If I worked as a qualitative social sentiment analyzer (social media person who reads tweets about a brand to judge people’s feelings), I’d tell Instagram to start buying friends fast.
Why is the formerly-hot photo platform so uncool right now? A bunch of things happened at once in photoland.
- Instagram pulled its Twitter Card, so you can’t see Instagram media inline in Twitter anymore.
Don’t underestimate the onerousness of clicking that link.It’s working to drive traffic to Instagram so those all-important future ads can get pageviews, but overall people from Twitter are consuming less Instagramy goodness.
- Twitter released its own pack of photo filters.
- Flickr released some awesome new app & got a ton of mysteriously well-timed media coverage.
- Facebook announced ads would be appearing in Instagram.
- Instagram updated its ToS to allow user’s photo content to be used as ads.
All this conspires to make Instagram worse than useless (the Twitter card thing), and more like a Facebook-style frenemy.

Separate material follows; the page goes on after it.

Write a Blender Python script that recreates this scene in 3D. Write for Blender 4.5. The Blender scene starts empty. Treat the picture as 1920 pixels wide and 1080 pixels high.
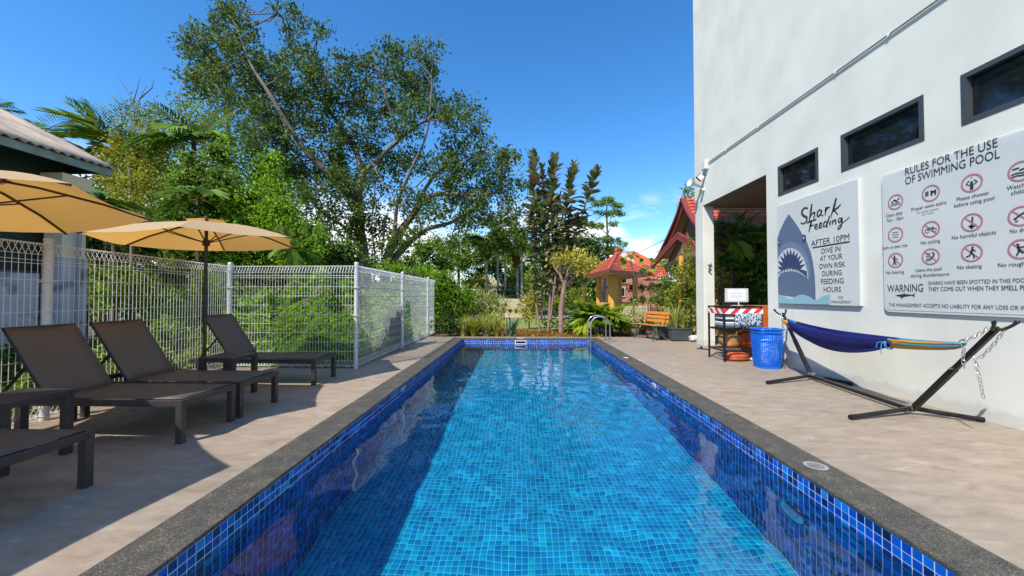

If Instagram is an important social network to you, you might overlook all this. If, like me, you aren’t social there & just use Instagram as an awesomely-curated photo stream, you’re wondering what the point of keeping up a stream is, especially one that’s destined to become social advertising.
As I write, Wired is publishing things like How To Download Your Instagram Photos & Kill Your Account, and people are wringing their hands over Instagram’s various transgressions.
I don’t really care about the ToS; every platform costs something. The worst, to me, is walling off from Twitter. I don’t even filter my photos in Instagram; I use Camera+. So besides the ever-dwindling ability to spot some nice shots among all the fingernail photos, Instagram has less and less value to me as the week goes on.
Before selling out, the next popular revenue-free social platform should ask its users if they’d pay for premium to keep the service they love as-is. Let’s look for a business model that isn’t about selling user’s content. I think people are ready for it.